Perkembangan geopolitik dan geostrategi di kawasan Asia Pasifik saat ini kita ketahui bersama pada intinya sedang terjadi perebutan hegemoni antara Amerika dan China.
Sejak 2009 Amerika telah menggeser wilayah kepentingan utamanya dari Timur Tengah ke Asia Pasifik, berupa konsep rebalancing.
Pada 2017 Presiden Donald Trump menyebut musuh utama Amerika adalah China dan Rusia. Pemerintah Amerika siapa pun nanti yang berkuasa dan hingga kapan pun akan selalu menempatkan keamanan nasional (kamnas) sebagai prioritas tertingginya. Seluruh kekuatan diarahkan melindungi mainland dan kepentingan nasionalnya.
Tujuan politik luar negerinya (polugri) tetap tidak berubah, dinamika perkembangan situasi gepolitik, geostrategi, dan geoekonomi akan menempatkan kebijakan yang ditempelkan kepada tujuan polugri demi keamanan nasional.
Amerika dilindungi oleh kekuatan militer tak terkira, di samping 16 badan intelijen sebagai ujung tombak yang mampu dioperasikan di belahan dunia manapun. Pelajaran Penting Amerika di Masa Lalu dalam Operasi Militer Luar Negeri
Persepsi intelijen selalu menempatkan data-data kejadian masa lalu (basic descriptive intelligence) atau the past sebagai dasar mengolah data currents untuk membuat persepsi.

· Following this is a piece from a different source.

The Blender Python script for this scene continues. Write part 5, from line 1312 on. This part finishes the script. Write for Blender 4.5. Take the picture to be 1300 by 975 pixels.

Demikian juga bagi AS, dalam perkembangan situasi kondisi dunia, ada bagian dari the past yang menjadi pelajaran penting bagi tindakan militer yang dilakukan (instrumen security).
Pada peristiwa serangan teror 9/11, Amerika terpukul dan terkejut. World Trade Center (WTC) sebagai simbol keperkasaan ekonominya diruntuhkan, dan Pentagon markas Pertahanan juga diserang oleh pesawat komersial yang dibajak teroris. Korban mencapai tiga ribuan.
Tidak pernah mereka bayangkan, simbol jantung ekonomi Amerika runtuh, harga diri, gengsi tersentuh, kerawanan kamnas terkuak.
Nah, setelah terserang, maka kampanye melawan terorisme global merupakan tujuan utama kebijakan luar negeri dan pertahanan AS, sementara tujuan-tujuan internasional lainnya berada di bawah tujuan besar tersebut.
Amerika kemudian menyerang Al-Qaeda di Afghanistan, serta sel-selnya di negara lain mengganti pemerintahan Taliban yang dianggap melindungi Osama bin Laden, pimpinan Al-Qaeda. Kemudian juga menghalangi Al-Qaeda kembali menyerang AS dari negara manapun. Semua negara bila membantu Al-Qaeda diperingatkan akan menerima akibat serius.